Il est dupé une seule fois. Le contrebandier, tenté par une fortune si rondelette la garde pour son usage personnel. Il s’achète une coquette auberge sur la route de Paris et nargue au passage le trop confiant banquier.

Une autre fois, ne trouvant pas de cheval frais pour continuer son voyage, il est obligé de s’arrêter dans un relais louche près de Dijon. Il doit y passer la nuit. Les hôtes de ce coupe gorge ont l’air de bandits et la voiture est bourrée d’or. L’aubergiste lui propose de rentrer la voiture. « Ce n’est pas la peine s’écrie Jonas, cette vieille carriole peut bien passer la nuit dehors. Il fait semblant de se coucher tranquillement mais son inquiétude le tient éveillé jusqu’à l’aube. Il reprend la route rassuré, la misérable guimbarde n’a pas été visitée par les sinistres brigands!
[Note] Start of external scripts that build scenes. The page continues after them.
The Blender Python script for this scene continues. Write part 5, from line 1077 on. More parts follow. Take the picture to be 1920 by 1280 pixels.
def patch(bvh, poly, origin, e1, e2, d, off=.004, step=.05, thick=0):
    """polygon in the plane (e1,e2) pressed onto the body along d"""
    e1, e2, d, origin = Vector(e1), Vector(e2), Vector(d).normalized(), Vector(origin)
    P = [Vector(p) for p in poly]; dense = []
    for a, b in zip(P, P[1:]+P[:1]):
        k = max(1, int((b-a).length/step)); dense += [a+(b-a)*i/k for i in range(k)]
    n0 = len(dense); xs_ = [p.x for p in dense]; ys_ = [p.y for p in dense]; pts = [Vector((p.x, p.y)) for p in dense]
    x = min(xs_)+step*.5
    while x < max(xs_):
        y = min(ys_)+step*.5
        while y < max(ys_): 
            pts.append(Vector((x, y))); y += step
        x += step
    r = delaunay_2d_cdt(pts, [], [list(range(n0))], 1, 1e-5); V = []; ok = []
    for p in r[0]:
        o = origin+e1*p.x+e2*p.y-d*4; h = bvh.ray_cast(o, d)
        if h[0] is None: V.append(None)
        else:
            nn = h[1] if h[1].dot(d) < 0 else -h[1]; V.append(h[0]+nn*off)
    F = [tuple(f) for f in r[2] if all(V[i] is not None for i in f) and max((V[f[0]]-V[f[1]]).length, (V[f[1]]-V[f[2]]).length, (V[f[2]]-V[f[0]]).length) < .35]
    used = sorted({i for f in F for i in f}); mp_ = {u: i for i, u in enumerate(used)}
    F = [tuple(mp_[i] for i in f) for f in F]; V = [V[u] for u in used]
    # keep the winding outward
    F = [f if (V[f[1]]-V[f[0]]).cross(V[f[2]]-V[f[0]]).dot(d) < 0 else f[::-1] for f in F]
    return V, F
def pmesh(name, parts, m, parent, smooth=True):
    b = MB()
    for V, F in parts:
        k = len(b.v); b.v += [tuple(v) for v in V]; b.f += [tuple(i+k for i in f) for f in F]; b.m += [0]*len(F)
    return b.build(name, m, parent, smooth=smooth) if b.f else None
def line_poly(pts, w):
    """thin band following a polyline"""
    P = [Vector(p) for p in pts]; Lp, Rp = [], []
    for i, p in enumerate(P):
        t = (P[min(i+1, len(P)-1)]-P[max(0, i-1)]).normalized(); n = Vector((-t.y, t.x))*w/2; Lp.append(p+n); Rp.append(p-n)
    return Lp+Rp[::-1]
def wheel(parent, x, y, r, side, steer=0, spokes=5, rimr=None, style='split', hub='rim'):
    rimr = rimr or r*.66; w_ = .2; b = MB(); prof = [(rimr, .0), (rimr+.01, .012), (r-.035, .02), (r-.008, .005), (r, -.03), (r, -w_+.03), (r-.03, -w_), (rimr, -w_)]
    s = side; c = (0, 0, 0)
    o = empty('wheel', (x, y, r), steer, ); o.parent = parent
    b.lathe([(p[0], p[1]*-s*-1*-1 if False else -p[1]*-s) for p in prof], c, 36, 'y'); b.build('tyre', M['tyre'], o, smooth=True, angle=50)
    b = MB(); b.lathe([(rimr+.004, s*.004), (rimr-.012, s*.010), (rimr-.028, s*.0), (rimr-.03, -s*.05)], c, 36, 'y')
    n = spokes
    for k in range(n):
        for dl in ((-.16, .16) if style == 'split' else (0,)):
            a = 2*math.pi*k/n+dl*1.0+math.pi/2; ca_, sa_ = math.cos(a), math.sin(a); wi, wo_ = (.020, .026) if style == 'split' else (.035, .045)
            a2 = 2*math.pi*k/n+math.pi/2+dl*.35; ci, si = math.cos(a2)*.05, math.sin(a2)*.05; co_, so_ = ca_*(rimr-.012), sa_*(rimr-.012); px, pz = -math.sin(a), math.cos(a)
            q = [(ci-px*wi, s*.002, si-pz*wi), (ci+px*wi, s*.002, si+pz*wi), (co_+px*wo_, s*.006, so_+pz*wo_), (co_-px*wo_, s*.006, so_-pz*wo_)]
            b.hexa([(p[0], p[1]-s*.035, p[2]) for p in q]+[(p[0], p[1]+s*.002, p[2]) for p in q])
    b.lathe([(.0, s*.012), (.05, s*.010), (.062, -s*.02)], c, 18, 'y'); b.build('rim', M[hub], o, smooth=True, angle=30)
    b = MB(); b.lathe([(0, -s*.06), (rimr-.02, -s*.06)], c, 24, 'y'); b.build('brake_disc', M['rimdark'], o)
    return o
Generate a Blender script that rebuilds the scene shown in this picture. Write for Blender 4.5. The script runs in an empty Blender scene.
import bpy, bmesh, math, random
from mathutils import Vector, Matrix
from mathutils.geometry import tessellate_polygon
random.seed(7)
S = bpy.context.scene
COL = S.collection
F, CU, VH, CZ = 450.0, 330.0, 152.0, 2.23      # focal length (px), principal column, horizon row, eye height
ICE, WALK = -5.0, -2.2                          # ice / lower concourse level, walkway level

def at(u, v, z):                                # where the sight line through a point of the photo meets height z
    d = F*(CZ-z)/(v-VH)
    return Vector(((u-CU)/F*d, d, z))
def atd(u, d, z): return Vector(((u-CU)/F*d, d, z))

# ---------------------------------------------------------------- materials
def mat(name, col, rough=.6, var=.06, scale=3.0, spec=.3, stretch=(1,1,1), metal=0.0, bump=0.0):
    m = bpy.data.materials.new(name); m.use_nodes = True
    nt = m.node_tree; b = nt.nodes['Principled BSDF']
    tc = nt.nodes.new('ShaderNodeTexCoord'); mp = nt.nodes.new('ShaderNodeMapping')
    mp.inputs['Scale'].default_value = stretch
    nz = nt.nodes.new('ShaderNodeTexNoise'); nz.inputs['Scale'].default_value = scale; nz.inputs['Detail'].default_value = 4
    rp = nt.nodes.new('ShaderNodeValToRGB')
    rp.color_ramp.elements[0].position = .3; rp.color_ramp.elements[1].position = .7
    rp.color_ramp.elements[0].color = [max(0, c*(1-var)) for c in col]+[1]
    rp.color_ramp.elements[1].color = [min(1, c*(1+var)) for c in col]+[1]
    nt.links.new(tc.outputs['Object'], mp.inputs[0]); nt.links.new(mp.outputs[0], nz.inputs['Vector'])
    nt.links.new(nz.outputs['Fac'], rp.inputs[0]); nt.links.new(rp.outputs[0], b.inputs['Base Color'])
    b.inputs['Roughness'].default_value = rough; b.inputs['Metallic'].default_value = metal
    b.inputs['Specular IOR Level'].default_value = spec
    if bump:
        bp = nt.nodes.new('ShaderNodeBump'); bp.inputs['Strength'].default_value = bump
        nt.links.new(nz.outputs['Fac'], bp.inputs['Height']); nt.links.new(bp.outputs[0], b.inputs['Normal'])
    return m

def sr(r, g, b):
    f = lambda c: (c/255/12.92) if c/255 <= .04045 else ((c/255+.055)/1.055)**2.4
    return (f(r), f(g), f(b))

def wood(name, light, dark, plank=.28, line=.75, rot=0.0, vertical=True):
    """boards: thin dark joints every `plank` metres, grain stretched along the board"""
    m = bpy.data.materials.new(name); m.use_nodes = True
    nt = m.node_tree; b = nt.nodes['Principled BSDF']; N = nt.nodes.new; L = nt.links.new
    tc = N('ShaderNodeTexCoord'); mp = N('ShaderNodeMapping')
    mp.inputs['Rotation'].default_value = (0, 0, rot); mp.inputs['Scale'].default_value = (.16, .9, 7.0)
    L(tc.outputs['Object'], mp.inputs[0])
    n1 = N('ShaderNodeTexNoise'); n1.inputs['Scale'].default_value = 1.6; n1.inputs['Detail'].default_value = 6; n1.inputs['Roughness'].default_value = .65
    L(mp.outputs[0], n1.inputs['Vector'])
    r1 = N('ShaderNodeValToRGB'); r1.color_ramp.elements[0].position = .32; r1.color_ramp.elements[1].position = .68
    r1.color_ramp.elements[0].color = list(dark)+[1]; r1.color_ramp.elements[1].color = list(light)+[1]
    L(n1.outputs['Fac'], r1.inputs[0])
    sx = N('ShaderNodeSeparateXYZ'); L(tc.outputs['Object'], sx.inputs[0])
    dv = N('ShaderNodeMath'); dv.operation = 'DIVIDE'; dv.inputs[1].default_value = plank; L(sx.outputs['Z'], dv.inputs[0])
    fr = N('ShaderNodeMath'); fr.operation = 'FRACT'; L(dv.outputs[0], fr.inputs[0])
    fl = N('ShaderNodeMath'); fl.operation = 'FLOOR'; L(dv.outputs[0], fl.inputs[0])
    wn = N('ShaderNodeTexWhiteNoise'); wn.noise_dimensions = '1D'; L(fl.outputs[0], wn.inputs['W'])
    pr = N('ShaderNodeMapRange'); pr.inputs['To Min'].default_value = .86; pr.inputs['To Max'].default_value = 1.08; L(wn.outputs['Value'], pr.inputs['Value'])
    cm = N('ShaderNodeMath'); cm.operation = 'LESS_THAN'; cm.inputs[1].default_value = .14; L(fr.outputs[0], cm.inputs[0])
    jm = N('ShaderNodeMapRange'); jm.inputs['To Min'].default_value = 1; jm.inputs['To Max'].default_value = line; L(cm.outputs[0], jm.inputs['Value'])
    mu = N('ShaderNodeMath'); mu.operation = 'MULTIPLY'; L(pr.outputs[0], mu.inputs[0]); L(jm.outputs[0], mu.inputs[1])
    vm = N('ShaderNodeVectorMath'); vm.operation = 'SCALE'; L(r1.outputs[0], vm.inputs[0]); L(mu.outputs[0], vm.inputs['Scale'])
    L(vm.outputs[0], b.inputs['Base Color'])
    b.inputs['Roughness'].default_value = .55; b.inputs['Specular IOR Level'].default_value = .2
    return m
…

Cette aventureuse période donne à Jonas le goût des transactions. Il abandonne le commerce de l’horlogerie pour se lancer dans les transactions bancaires. La banque qu’il fonde est actuellement la plus ancienne de Paris. Le roi Louis Philippe connaissant ses  grandes capacités lui offre le poste de régent de la banque de France. Jonas refuse cet insigne honneur et cette charge, car pour cela il devrait devenir Français. Lorsque le roi de France lui offre les lettres de noblesse, il répond fièrement aux représentants du roi:
« Veuillez dire, Messieurs, à celui qui vous envoie que je suis Suisse et républicain ! « 

Charlotte Bugnon de Fleurier, sa fidèle compagne lui donne quatre enfants. Son fils Louis allié Ysoz et son petit-fils reprennent la direction de la banque Berthoud à Paris.

Le quatrième fils de Jean-Jacques Henry, Charles Frédéric né en 1776 ne vécut qu’un an. Il fut suivi d’un autre Charles Frédéric (1778-1849) et d’Auguste (1781-1862). Tous deux vont s’établir aux Indes comme négociants. 

Et voilà, cette petite histoire terminée. Les journaux de famille sont très précieux. Ils nous permettent de découvrir la vie quotidienne, simple et même fruste de ceux qui nous ont précédés en cette terre neuchâteloise.